С детства, наслушавшись провансальских песен и сказок о короле Артуре и рыцарях Круглого Стола, о Роланде и Карле Великом, мечтал он о таких же, и для себя, рыцарских подвигах.

«Буду велик, — говорил иногда, подвыпивши, друзьям своим, на пирах, — буду велик, больше Артура, больше Роланда, больше Карла Великого, и Александра, и Цезаря, — больше всех людей на земле!»

И вдруг умолкал, вспоминая, может быть, с ужасом пророчество матери, монны Пики Простейшей: «сыном Божьим будет мой сын!»

«Будет велик», а пока — только ряженый в рыцари, купчик, мещанин в вельможестве, — ворона в павлиньих перьях. Не был, однако, таким «дураком», каким его считали многие, чтобы не чувствовать своего ничтожества и этим не мучиться: вот почему, может быть, так и старался пустить пыль в глаза. Но сделать это было не так-то легко, при его наружности: маленький, худенький, с изможденным смуглым лицом, с оттопыренными ушами и черной, редкой, клином, бородкой, — самого невзрачного вида человек: «так себе, кое-какой мещанишка» — вот первое от него впечатление всех, кто его не знает и взглядывает на него мимоходом, издали.
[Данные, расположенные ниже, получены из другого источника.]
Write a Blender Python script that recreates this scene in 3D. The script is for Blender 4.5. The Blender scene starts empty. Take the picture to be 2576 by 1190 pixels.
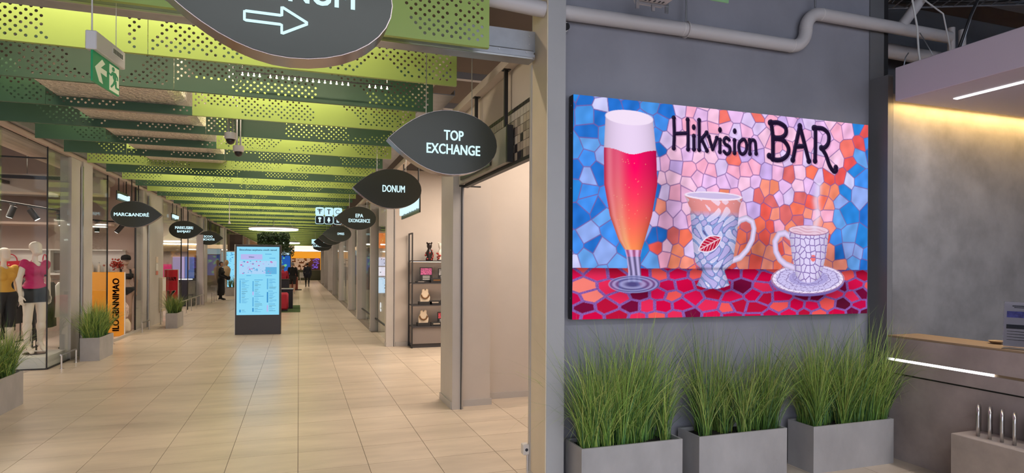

Но для тех, кто его узнает, все вдруг меняется в нем, как будто они его никогда раньше не видели: такая печать благородства, как бы царственной крови знак, — в каждой черте тонкого лица, в узкой и длинной, с длинными тонкими пальцами, женственно прекрасной руке и, особенно, в чудесных и страшных, непонятных глазах — темно-коричневым огнем горящих, прозрачных углях, — то с невыносимо тяжелым, то с чарующим взором, и в тихой улыбке, и в быстрых движениях, таких стремительных, что казалось, не ходит, а летает, порхает, как птица; легкий-легкий весь, как пламя, как дух.